この、セロトニンやオキトシンといったホルモンの分泌は、脳のストレス反応をシャットダウンし、体内のストレスホルモンを減らし、弛緩(リラクゼーション)効果を得るとされています。
なので、気晴らしやストレス発散には、「エアロビクスや散歩など軽めの運動をする」「瞑想やヨガをする」「礼拝に出席をする」「読書や音楽を楽しむ」「家族と過ごす」「マッサージを受ける」など、一見「よさげなこと」を並べただけのようですが、ちゃんとした理由が証明されているのです。
もう一度まとめると、人がつい、ネットサーフィンやSNS、ゲームをする、漫画を読んでしまう、などの「誘惑」に負けてしまうのは、それをする「直前に気分が高揚してしまう」からであり、すぐに快感という目先の利益を得ることができるから。
しかし、その快感は、あくまで直前までであり、その行為をしている最中は、快感ではなかったりする。
なので、効率的な気晴らしをするのなら、運動や瞑想、読書、音楽といった、直前の気分の高揚を期待させることではなく、その行為をし始めた直後に「快楽」を得ることで、ストレス発散効果による「いい気晴らし」ができるということです。
このような気晴らしや、ストレス発散法は、ドーパミンが放出されたときのように、「快楽の予感に興奮したりしない」ため、どれだけ気分転換ができたか、はっきりとはきづかないことが多い。
したがって、僕たちがこのこうな効果的な気晴らしや、ストレス発散法を忘れがちなのは、目先のすぐに得られる快感が先行し、本当の効果について判断ができないからです。
そのため僕たちは、確実に気分転換ができる方法を選べないことが多い。
こんど息抜きをしようと思った時、あなたは、どちらを選択するでしょうか。
ネットサーフィンやSNSなどの直前の快楽で気分転換した気になるか、それとも、散歩とか、瞑想とか、音楽を聞くとか、別にしてもしなくてもよさ気な事をして、効率的な気分転換をするか。
一概に、ネットサーフィンやSNSが「悪い」行為で、運動や瞑想が「良い」行為だということではありません。あくまで事例の一種です。

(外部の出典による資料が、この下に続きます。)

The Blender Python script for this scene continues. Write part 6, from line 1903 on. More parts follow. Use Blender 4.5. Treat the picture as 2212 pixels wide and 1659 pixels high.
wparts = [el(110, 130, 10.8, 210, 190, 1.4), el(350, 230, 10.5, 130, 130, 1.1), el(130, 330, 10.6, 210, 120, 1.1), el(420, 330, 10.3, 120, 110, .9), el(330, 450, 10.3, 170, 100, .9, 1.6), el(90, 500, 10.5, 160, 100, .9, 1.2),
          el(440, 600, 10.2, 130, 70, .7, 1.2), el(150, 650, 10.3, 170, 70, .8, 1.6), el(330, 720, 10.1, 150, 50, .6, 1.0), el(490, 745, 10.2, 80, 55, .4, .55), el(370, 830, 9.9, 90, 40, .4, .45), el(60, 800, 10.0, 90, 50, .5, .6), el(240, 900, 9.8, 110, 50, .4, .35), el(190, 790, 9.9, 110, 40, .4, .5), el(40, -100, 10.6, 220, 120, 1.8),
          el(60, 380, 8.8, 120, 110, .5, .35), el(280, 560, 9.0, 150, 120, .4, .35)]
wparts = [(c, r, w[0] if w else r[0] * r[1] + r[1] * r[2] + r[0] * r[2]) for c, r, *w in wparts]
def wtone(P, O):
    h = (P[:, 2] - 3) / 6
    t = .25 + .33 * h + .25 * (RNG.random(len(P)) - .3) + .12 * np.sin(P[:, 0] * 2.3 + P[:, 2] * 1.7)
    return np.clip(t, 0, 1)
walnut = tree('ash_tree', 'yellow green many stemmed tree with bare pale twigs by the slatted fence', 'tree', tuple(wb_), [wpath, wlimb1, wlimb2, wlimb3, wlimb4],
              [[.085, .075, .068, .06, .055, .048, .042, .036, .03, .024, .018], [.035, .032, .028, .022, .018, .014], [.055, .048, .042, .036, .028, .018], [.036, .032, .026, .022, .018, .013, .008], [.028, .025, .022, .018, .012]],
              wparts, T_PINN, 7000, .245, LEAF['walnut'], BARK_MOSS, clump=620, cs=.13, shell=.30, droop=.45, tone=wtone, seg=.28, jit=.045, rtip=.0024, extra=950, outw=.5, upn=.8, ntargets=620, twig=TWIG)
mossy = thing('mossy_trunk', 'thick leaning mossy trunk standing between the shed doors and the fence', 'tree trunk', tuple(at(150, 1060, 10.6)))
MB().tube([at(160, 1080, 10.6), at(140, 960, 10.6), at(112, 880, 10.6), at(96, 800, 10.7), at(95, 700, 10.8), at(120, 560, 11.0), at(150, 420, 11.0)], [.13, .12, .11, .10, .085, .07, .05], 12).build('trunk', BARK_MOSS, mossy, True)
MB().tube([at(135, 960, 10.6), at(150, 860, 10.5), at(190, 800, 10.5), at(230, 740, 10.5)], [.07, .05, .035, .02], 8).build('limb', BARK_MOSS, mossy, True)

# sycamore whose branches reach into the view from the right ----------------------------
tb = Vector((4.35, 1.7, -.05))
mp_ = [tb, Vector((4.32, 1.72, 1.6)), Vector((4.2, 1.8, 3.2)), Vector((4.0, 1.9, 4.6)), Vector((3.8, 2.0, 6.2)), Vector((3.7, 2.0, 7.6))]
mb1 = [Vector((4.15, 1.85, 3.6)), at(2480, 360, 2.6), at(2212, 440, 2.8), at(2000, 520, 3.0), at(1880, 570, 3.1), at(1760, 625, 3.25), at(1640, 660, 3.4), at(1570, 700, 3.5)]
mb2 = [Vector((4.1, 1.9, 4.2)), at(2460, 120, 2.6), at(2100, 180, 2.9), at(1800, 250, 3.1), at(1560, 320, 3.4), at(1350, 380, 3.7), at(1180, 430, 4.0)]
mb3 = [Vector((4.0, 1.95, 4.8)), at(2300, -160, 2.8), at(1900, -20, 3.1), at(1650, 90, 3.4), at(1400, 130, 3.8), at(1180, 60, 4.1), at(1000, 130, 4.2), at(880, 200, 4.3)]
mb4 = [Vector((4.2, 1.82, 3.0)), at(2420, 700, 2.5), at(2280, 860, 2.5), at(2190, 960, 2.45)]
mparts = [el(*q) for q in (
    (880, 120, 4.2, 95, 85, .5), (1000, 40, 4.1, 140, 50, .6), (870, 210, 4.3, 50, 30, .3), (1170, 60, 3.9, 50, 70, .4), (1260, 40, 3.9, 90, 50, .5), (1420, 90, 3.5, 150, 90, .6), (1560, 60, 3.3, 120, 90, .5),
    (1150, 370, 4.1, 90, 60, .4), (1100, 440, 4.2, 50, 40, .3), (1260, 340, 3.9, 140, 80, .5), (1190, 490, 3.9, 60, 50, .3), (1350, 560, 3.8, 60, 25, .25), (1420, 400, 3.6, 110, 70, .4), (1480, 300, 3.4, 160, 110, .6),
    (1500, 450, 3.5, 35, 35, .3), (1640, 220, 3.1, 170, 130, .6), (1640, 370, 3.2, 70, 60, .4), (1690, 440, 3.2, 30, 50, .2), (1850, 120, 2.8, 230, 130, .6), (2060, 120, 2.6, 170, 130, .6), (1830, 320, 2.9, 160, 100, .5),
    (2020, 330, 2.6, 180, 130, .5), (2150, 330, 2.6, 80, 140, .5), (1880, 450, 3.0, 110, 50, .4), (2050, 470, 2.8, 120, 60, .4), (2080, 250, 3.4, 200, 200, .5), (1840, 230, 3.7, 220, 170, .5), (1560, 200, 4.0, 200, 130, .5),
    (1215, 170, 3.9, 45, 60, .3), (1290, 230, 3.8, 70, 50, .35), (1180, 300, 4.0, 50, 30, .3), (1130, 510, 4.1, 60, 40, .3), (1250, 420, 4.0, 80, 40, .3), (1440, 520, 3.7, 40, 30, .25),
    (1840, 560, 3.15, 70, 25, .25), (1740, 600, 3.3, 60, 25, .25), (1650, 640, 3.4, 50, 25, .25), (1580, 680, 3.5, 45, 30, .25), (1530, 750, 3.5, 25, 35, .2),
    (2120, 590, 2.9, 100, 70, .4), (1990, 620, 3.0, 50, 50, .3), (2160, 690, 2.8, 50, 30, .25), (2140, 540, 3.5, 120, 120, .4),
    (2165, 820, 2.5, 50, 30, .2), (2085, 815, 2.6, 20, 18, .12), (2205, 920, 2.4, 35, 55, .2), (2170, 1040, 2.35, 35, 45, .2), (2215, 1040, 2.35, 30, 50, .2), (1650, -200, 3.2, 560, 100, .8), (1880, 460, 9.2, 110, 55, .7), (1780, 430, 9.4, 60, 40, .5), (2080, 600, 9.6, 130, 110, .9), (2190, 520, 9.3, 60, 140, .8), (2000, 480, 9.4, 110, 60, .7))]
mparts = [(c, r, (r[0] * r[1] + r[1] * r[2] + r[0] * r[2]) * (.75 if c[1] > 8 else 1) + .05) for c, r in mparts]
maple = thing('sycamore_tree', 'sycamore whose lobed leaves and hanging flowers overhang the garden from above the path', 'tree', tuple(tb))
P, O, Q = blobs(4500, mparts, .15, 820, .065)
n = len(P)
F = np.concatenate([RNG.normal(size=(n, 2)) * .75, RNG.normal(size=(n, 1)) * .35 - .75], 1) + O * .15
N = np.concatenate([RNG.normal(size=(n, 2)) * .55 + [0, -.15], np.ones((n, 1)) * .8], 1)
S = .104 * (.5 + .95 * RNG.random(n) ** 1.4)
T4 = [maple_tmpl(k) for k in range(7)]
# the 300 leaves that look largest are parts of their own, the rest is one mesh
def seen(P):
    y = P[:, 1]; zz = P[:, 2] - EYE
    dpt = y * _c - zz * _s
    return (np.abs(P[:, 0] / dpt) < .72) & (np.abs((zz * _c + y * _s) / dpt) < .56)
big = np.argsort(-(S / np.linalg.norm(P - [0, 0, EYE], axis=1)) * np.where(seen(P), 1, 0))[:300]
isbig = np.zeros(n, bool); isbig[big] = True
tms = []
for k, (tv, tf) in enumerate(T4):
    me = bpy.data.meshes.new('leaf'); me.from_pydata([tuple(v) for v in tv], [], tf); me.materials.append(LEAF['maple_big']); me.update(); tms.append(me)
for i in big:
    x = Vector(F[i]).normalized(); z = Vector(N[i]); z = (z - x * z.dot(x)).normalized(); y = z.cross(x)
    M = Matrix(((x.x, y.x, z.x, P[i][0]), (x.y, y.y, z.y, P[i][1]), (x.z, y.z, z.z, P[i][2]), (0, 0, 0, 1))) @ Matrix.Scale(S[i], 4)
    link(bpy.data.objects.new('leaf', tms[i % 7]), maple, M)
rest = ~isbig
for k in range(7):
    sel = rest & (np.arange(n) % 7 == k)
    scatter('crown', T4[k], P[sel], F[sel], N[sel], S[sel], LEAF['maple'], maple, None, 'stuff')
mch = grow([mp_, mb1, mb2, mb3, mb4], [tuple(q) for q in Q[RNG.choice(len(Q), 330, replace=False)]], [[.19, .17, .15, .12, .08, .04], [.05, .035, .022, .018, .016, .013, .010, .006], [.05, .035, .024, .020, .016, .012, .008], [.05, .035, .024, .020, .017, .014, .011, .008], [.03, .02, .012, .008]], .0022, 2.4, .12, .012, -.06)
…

僕だって、めちゃんこネットサーフィンもするし、たまには運動もしたりもする。瞑想はしないけど(寝てまうから)。
「意志力」はコントロールできる
今回ご紹介した、少しの「進歩」を確信すると、努力をやめてもいいと思ってしまう「モラル・ライセンシング効果」の心理。
つい、ゲームをしちゃう、ネットサーフィンにはまる、SNSチェックばかりしてしまう、動画をみてしまう、漫画を読んでしまうなどの「誘惑」に負けてしまう事は、ごく普通にある事です。
ですが、ごく普通にあることが、当たり前だと思い込み、それを僕たちは、「意志が弱い」と勘違いをしてしまっていると思うんです。
だけど、自分の意志は、訓練次第でいかようにもコントロールできる。
今回は、「誘惑を撃退をするには」的なことを執筆しましたが、もし、自分が「誘惑」に負けることが「意志が弱いから」だと思ってしまっているのなら、まずは、「なぜ」と自分に問いかけてみて下さい。
どうして「なぜ」を考えることが大切かといいすと、どうすれば自分の「進歩」に注目をするのではなく、「努力の姿勢」に意識をもてるようになるか。という解決に繋がるはずです。
「なぜ」という理由を思い出すのが効果的なのは、それによって自分を甘やかすような「すぐに得られる快感」や「目先の利益」についての感じ方が変わってくるからです。
いわゆる「ごほうび」が目的達成の妨げる脅威のように思えてきて、誘惑に負けて好きな事をするのが、それほど楽しそうに思えなくなったりもするのです。
また、「なぜ」という理由を思い出すことにより、目的に少しでも近づくための「チャンス」を見逃さず、明日の目標を確実に行なう事は然り、目指すべき目的達成へ向けて行動できるようにもなるはずです。
がんばったから少しくらいごほうびをもらっていいよね、と思っている自分に気がついたら、ちょっとだけ立ち止まって、「なぜ」自分は、がんばっているのだろうという理由を思い出してみましょう。